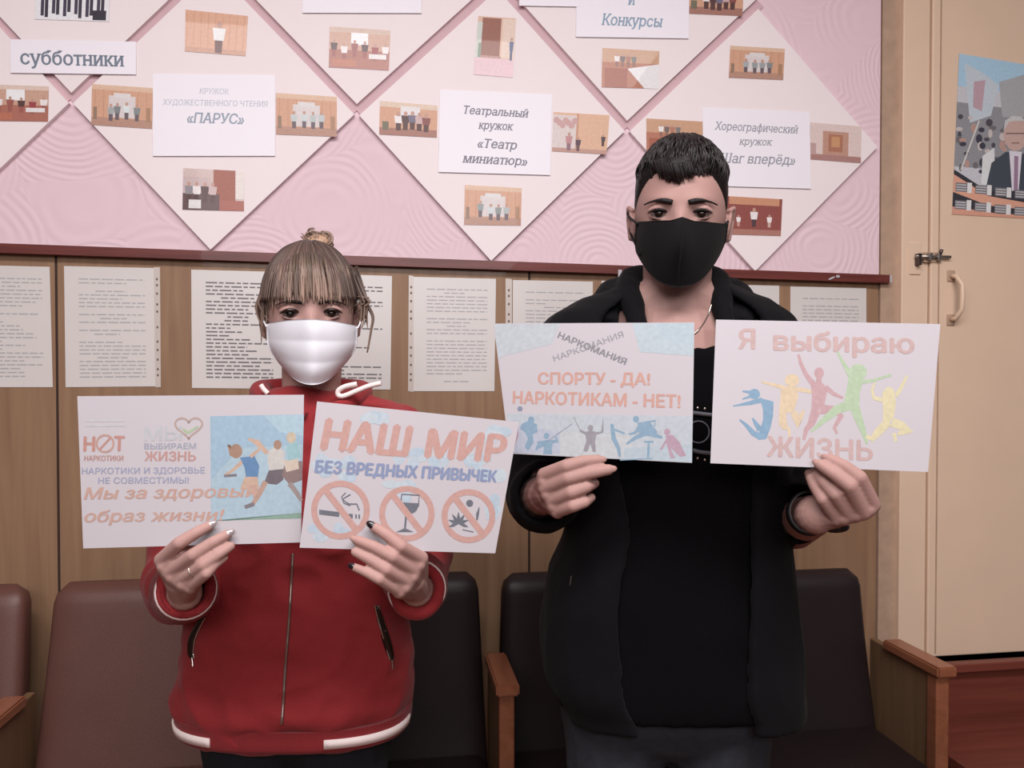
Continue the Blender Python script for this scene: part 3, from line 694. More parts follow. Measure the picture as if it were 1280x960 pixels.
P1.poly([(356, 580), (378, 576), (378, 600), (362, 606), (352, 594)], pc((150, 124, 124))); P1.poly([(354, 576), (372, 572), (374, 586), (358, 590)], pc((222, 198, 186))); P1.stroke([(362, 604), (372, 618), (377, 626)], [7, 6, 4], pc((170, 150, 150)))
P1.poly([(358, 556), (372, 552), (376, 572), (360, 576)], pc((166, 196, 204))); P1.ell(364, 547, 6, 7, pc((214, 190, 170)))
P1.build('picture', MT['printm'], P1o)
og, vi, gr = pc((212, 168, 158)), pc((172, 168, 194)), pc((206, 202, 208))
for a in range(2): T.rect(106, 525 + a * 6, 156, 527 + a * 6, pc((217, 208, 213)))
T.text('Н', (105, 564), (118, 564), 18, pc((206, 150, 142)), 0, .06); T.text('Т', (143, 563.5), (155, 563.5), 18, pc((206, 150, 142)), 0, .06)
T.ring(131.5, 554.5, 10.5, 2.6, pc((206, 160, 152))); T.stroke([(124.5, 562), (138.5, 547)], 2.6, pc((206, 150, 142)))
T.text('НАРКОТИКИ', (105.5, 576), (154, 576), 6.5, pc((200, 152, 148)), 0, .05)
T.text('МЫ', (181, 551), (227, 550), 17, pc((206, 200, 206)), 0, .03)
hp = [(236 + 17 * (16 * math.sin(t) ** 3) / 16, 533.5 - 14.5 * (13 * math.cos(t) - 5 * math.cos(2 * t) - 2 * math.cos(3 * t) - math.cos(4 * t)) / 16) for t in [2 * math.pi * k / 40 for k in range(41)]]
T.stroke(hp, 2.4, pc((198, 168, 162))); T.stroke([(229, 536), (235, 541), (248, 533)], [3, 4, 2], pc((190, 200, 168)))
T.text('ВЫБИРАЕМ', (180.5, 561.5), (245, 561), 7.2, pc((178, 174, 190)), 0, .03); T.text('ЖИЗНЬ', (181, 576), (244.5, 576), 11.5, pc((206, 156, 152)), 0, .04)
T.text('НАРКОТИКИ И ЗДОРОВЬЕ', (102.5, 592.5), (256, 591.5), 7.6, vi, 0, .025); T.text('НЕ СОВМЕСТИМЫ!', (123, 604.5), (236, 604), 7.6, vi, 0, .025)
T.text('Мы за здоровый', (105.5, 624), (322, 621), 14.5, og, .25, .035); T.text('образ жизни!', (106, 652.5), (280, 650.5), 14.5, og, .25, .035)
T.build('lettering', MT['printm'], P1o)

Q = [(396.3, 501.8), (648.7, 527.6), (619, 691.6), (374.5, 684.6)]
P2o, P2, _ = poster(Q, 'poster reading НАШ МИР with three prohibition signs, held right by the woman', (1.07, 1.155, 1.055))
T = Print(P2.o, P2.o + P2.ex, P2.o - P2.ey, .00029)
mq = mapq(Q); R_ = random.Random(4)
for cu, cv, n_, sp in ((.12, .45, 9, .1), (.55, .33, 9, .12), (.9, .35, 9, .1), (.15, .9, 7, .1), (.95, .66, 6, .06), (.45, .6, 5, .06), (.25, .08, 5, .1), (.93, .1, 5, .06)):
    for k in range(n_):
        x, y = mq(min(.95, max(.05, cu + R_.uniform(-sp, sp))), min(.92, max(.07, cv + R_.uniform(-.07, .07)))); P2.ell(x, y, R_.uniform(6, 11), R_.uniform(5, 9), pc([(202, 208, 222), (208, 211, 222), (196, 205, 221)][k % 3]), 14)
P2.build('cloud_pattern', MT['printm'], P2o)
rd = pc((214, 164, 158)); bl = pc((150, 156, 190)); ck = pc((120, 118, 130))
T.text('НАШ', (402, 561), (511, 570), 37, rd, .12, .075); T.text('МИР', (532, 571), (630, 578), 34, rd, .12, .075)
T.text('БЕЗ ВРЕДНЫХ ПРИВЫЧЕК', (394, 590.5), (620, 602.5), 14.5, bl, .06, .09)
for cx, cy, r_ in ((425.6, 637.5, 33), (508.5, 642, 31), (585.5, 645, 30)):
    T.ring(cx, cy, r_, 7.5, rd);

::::

_Your instructions_. Retype everything in the material word for word, minus pictures.

_Exercise result_.
Continue the Blender Python script for this scene: part 3, from line 694. More parts follow. Measure the picture as if it were 1280x960 pixels.
P1.poly([(356, 580), (378, 576), (378, 600), (362, 606), (352, 594)], pc((150, 124, 124))); P1.poly([(354, 576), (372, 572), (374, 586), (358, 590)], pc((222, 198, 186))); P1.stroke([(362, 604), (372, 618), (377, 626)], [7, 6, 4], pc((170, 150, 150)))
P1.poly([(358, 556), (372, 552), (376, 572), (360, 576)], pc((166, 196, 204))); P1.ell(364, 547, 6, 7, pc((214, 190, 170)))
P1.build('picture', MT['printm'], P1o)
og, vi, gr = pc((212, 168, 158)), pc((172, 168, 194)), pc((206, 202, 208))
for a in range(2): T.rect(106, 525 + a * 6, 156, 527 + a * 6, pc((217, 208, 213)))
T.text('Н', (105, 564), (118, 564), 18, pc((206, 150, 142)), 0, .06); T.text('Т', (143, 563.5), (155, 563.5), 18, pc((206, 150, 142)), 0, .06)
T.ring(131.5, 554.5, 10.5, 2.6, pc((206, 160, 152))); T.stroke([(124.5, 562), (138.5, 547)], 2.6, pc((206, 150, 142)))
T.text('НАРКОТИКИ', (105.5, 576), (154, 576), 6.5, pc((200, 152, 148)), 0, .05)
T.text('МЫ', (181, 551), (227, 550), 17, pc((206, 200, 206)), 0, .03)
hp = [(236 + 17 * (16 * math.sin(t) ** 3) / 16, 533.5 - 14.5 * (13 * math.cos(t) - 5 * math.cos(2 * t) - 2 * math.cos(3 * t) - math.cos(4 * t)) / 16) for t in [2 * math.pi * k / 40 for k in range(41)]]
T.stroke(hp, 2.4, pc((198, 168, 162))); T.stroke([(229, 536), (235, 541), (248, 533)], [3, 4, 2], pc((190, 200, 168)))
T.text('ВЫБИРАЕМ', (180.5, 561.5), (245, 561), 7.2, pc((178, 174, 190)), 0, .03); T.text('ЖИЗНЬ', (181, 576), (244.5, 576), 11.5, pc((206, 156, 152)), 0, .04)
T.text('НАРКОТИКИ И ЗДОРОВЬЕ', (102.5, 592.5), (256, 591.5), 7.6, vi, 0, .025); T.text('НЕ СОВМЕСТИМЫ!', (123, 604.5), (236, 604), 7.6, vi, 0, .025)
T.text('Мы за здоровый', (105.5, 624), (322, 621), 14.5, og, .25, .035); T.text('образ жизни!', (106, 652.5), (280, 650.5), 14.5, og, .25, .035)
T.build('lettering', MT['printm'], P1o)

Q = [(396.3, 501.8), (648.7, 527.6), (619, 691.6), (374.5, 684.6)]
P2o, P2, _ = poster(Q, 'poster reading НАШ МИР with three prohibition signs, held right by the woman', (1.07, 1.155, 1.055))
T = Print(P2.o, P2.o + P2.ex, P2.o - P2.ey, .00029)
mq = mapq(Q); R_ = random.Random(4)
for cu, cv, n_, sp in ((.12, .45, 9, .1), (.55, .33, 9, .12), (.9, .35, 9, .1), (.15, .9, 7, .1), (.95, .66, 6, .06), (.45, .6, 5, .06), (.25, .08, 5, .1), (.93, .1, 5, .06)):
    for k in range(n_):
        x, y = mq(min(.95, max(.05, cu + R_.uniform(-sp, sp))), min(.92, max(.07, cv + R_.uniform(-.07, .07)))); P2.ell(x, y, R_.uniform(6, 11), R_.uniform(5, 9), pc([(202, 208, 222), (208, 211, 222), (196, 205, 221)][k % 3]), 14)
P2.build('cloud_pattern', MT['printm'], P2o)
rd = pc((214, 164, 158)); bl = pc((150, 156, 190)); ck = pc((120, 118, 130))
T.text('НАШ', (402, 561), (511, 570), 37, rd, .12, .075); T.text('МИР', (532, 571), (630, 578), 34, rd, .12, .075)
T.text('БЕЗ ВРЕДНЫХ ПРИВЫЧЕК', (394, 590.5), (620, 602.5), 14.5, bl, .06, .09)
for cx, cy, r_ in ((425.6, 637.5, 33), (508.5, 642, 31), (585.5, 645, 30)):
    T.ring(cx, cy, r_, 7.5, rd);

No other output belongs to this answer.